Minimalism was an easy out for creators--it was internationalistic without being perceived as originating from Europe; it was tonal (thank God, all those awful dissonances were gone), it was a process, so it was organized, and in Branca's hands, the music had the excitement of a rock concert. Trance inducing, soothing yet exciting--I can understand why Cage accused Branca's music of being fascistic, although I think Cage has analyzed it wrongly.

However, the main problem with minimalism was not fascistic tendencies, but the idea that you could have a serious music that, by its steadiness, could lull you into a trance, could essentially cease the mind thinking about music and what new concoctions one could create. It does the opposite of stimulating thinking. It is revelatory, but slow moving, like a Wagnerian opera; it appropriates from other cultures without needing to acknowledge it. And it has become a school, robbing composers of the need to make their own voice. It is anathemic to self-expression.

This is not to say that minimalism has not created some great works. But it has developed into a creative dead end that lulls rather than inspires.
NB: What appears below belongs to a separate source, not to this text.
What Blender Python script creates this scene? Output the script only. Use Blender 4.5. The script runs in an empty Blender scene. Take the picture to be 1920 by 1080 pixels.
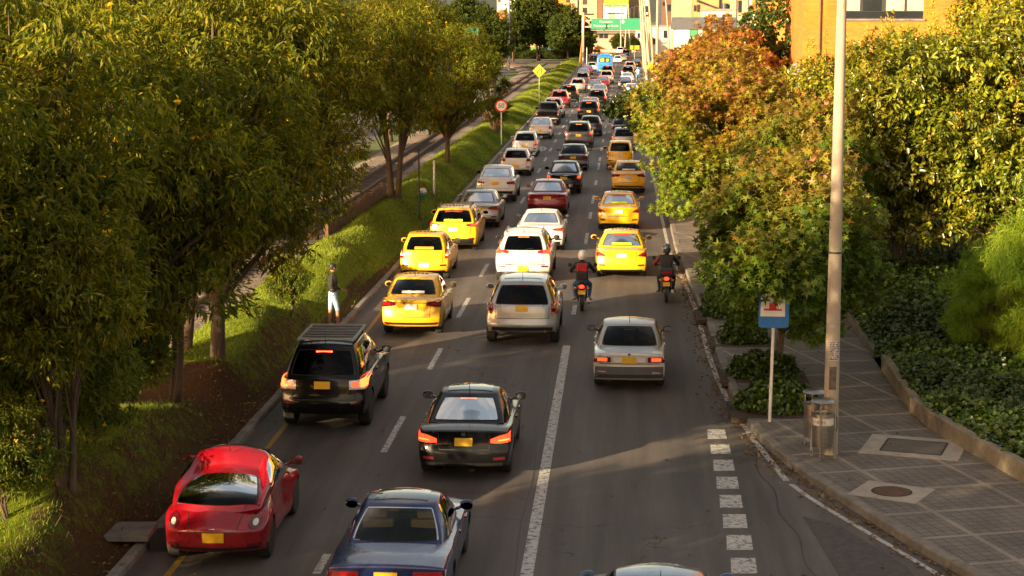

Creativity in music in general seems to lack a spark nowadays, and I don't think that is just me being an old man crank. Minimalism strives to constrict and control sound, when we should be liberatng sounds. Everything is categorized and (to overuse my favorite expression) Balkanized. Camps are quite comfortable being separate from each other. That's lethal to creativity.

This debate may, in fact, be long over as minimalism has become an idea within music. But nothing salient has emerged to move music forward, and that is what I am waiting for. The first half to sixty years of the twentieth century produced a plethora of new musical ideas, some barely touched. Perhaps it is time for someone to pick up the threads of what was created then, and make something NEW! 'Let's try something new,' to quote Slonimsky.